Wall Street Is Leaving Crypto Pilots Behind and Going Deeper into Ethereum, Says Etherealize Founder

However, growing institutional interest has not clearly translated into ETH market performance, a disconnect that has frustrated many investors. Raman attributes that gap largely to time.

“Sales cycles for institutions are especially long,” he said. “The pipelines are in place. We just haven’t seen all the assets on chain yet.”

He said his view is that Ethereum is currently in a transition phase where the infrastructure has already been largely built, but the scale of adoption has not yet been fully reflected in the asset itself. As more tokenized assets migrate to the chain, he believes the market will eventually reevaluate ETH’s role as an asset that secures the network.

“When you look back at the headlines, it will be: the Internet moment of the global financial system happened on Ethereum,” he said.

Raman also rejected criticism surrounding the Ethereum Foundation, which has faced scrutiny over leadership changes and its changing role in the ecosystem. He maintains that the foundation’s willingness to step back is a feature, not a flaw.

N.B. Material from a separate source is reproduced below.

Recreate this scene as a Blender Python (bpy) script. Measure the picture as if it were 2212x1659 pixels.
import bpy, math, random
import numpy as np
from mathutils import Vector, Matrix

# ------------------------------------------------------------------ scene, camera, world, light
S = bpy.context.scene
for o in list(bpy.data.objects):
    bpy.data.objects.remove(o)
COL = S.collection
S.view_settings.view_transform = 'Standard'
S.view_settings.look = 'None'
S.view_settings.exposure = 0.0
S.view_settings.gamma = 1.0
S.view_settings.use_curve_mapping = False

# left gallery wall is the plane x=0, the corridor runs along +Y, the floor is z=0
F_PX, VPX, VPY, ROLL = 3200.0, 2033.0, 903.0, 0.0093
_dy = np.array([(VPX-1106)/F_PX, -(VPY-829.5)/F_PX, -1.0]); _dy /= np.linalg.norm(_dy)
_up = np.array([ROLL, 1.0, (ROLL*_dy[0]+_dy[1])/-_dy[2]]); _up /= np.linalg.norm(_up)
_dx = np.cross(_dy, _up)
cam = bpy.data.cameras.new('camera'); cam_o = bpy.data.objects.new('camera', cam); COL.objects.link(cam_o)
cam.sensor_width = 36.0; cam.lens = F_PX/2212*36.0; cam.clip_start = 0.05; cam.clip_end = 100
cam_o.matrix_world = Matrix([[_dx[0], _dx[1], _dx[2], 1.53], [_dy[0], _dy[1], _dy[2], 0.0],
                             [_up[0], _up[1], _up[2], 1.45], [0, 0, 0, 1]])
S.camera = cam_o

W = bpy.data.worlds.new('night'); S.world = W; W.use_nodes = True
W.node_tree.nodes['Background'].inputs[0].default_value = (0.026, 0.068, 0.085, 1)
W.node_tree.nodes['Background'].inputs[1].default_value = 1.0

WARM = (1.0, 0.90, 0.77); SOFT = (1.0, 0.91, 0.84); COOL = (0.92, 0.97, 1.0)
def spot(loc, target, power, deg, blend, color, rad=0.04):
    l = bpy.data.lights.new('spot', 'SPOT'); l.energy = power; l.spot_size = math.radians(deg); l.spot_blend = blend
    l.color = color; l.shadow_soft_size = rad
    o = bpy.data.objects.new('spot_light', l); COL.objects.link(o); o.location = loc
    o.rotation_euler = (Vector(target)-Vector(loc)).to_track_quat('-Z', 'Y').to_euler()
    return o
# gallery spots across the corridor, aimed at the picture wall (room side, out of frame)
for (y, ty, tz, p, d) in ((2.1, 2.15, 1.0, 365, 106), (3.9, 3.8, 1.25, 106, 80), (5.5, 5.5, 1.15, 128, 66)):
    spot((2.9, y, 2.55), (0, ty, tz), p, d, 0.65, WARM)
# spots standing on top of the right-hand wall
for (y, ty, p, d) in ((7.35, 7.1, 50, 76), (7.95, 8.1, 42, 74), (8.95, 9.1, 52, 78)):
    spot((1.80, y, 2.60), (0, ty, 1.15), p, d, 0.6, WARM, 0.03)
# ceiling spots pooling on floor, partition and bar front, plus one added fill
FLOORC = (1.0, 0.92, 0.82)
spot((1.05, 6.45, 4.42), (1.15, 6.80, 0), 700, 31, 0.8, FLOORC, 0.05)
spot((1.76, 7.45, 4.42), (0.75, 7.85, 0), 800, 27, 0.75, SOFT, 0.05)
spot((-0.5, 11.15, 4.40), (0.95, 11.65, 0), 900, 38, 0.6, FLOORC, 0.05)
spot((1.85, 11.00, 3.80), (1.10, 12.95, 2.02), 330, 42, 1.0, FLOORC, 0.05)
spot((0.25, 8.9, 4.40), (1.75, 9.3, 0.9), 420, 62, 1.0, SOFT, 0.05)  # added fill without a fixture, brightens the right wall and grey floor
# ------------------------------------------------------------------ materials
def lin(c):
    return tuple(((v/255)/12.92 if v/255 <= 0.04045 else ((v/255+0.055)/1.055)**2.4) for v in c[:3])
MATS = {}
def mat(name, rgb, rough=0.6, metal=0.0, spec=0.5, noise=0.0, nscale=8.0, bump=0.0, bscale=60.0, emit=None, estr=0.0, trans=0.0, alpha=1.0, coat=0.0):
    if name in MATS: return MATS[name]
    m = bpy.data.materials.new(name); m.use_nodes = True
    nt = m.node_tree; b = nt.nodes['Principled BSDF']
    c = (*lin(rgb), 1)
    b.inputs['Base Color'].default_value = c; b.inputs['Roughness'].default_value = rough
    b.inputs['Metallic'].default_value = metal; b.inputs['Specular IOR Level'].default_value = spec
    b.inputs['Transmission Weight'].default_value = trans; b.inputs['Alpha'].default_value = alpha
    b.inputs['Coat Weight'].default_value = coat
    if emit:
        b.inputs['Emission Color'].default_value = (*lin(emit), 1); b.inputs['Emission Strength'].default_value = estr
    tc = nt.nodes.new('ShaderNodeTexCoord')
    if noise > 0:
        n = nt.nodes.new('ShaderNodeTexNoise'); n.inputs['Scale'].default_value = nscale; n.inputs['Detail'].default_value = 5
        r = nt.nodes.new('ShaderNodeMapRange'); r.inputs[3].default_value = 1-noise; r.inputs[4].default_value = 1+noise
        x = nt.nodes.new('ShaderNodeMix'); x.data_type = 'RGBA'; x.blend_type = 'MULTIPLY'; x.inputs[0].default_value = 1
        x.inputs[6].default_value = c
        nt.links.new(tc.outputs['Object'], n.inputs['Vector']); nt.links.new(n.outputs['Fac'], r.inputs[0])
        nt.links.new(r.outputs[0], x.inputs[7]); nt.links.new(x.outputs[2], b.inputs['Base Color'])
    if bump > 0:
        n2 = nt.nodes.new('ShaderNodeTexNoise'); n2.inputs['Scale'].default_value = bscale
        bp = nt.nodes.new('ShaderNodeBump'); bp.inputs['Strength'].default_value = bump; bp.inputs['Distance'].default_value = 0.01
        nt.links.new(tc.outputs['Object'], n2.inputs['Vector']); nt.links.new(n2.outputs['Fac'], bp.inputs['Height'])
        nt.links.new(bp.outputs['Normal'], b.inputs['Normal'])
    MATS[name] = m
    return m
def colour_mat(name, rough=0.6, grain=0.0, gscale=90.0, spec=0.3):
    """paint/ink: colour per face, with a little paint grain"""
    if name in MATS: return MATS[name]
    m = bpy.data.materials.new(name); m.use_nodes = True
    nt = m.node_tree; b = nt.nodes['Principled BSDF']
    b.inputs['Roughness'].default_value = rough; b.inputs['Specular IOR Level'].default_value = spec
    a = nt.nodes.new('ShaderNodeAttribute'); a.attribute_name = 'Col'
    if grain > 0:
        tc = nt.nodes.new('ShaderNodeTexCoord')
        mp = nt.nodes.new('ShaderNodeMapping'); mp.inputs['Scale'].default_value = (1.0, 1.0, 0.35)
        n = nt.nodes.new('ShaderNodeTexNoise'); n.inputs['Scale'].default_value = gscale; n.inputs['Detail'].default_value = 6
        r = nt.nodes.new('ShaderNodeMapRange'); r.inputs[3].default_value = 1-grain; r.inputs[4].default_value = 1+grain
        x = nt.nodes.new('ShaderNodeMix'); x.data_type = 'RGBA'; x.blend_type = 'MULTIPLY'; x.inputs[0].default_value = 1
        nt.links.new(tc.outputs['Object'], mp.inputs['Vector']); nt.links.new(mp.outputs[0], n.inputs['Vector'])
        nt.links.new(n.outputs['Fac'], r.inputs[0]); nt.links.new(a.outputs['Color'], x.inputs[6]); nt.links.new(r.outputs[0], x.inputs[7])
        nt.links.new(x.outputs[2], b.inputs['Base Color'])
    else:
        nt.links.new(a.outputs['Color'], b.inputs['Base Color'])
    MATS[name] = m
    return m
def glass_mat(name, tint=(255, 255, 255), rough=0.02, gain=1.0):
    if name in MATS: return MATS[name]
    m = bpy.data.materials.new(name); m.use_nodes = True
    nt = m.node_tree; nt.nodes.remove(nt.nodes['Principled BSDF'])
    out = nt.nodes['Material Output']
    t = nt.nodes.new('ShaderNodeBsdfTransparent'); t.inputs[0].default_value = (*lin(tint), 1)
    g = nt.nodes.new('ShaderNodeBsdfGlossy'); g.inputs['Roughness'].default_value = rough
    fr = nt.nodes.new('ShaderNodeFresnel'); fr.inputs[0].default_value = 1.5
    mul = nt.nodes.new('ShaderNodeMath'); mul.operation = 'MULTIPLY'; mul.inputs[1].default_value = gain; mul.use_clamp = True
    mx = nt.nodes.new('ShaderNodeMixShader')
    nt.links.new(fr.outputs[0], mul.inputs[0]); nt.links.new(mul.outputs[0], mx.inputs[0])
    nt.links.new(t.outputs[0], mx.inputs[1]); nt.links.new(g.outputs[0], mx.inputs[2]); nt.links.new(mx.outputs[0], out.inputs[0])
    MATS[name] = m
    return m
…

“The substratum of the financial system cannot have a party that controls it,” he stated. “The network is universal. The pieces are all already there. Let’s deliver them.”

Instead of acting as a central coordinator, Raman believes the foundation should focus on maintaining Ethereum’s core values ​​(security, censorship resistance, privacy, and open standards) while continuing to work on long-term priorities such as zero-knowledge technology and quantum resistance.